I advocate the moderate brand of libertarianism that the Cato Institute
calls "market liberalism". It holds that the government should prevent
aggression, protect the environment, provide a safety net, and regulate
basic infrastructure, but otherwise recognize the freedom and
responsibility of peaceful honest adults to control their own bodies,
actions, speech, and property, and work and play together as they
see fit. I'm reaching out to voters who are fed up with Democrats who
don't understand market dynamics and Republicans who don't respect
civil liberties. I'm asking voters to cast a clear and unambiguous vote
for the policies of the 21st century: personal freedom and
responsibility, free and fair markets, and smart environmentalism.
On my website I predict I'll again get just under 4% of the vote, which
is only slightly
better than Eshoo's last few Libertarian opponents. I'm too honest and
realistic to claim I have a serious chance of winning. My campaign
strategy is to promote the idea of liberty to opinion leaders --
activists, academics, journalists, and voters who seriously analyze the
positions of the candidates. My campaign website (marketliberal.org)

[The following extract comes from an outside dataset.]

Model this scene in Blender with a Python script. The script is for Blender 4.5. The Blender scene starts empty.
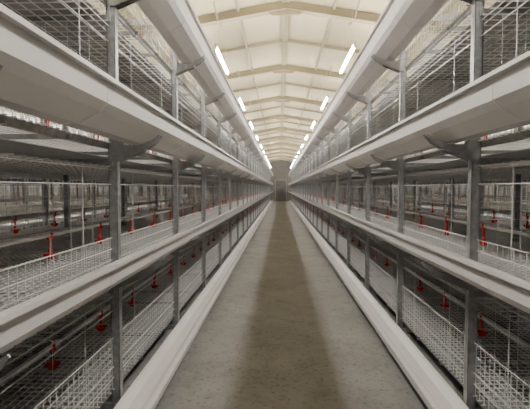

will feature an exhaustively detailed platform backed up by thoughtful
policy analysis.
I will campaign primarily by promoting marketliberal.org, answering
candidate questionaires and media inquiries, and participating in
public forums. I doubt I'll kiss many babies or knock on many doors. I
don't want people to vote for me because of my handshake or
smile. I don't fundamentally care whether people vote for me,
since I care more about spreading the idea of market liberalism than
about getting votes. Getting votes is only a means to the end of
spreading the message of free minds and free markets. I'd rather have
someone hear the full message and vote against me than ignore the message
while voting for me, because
the message will eventually win even though I won't. What's true
and right always wins in the long run.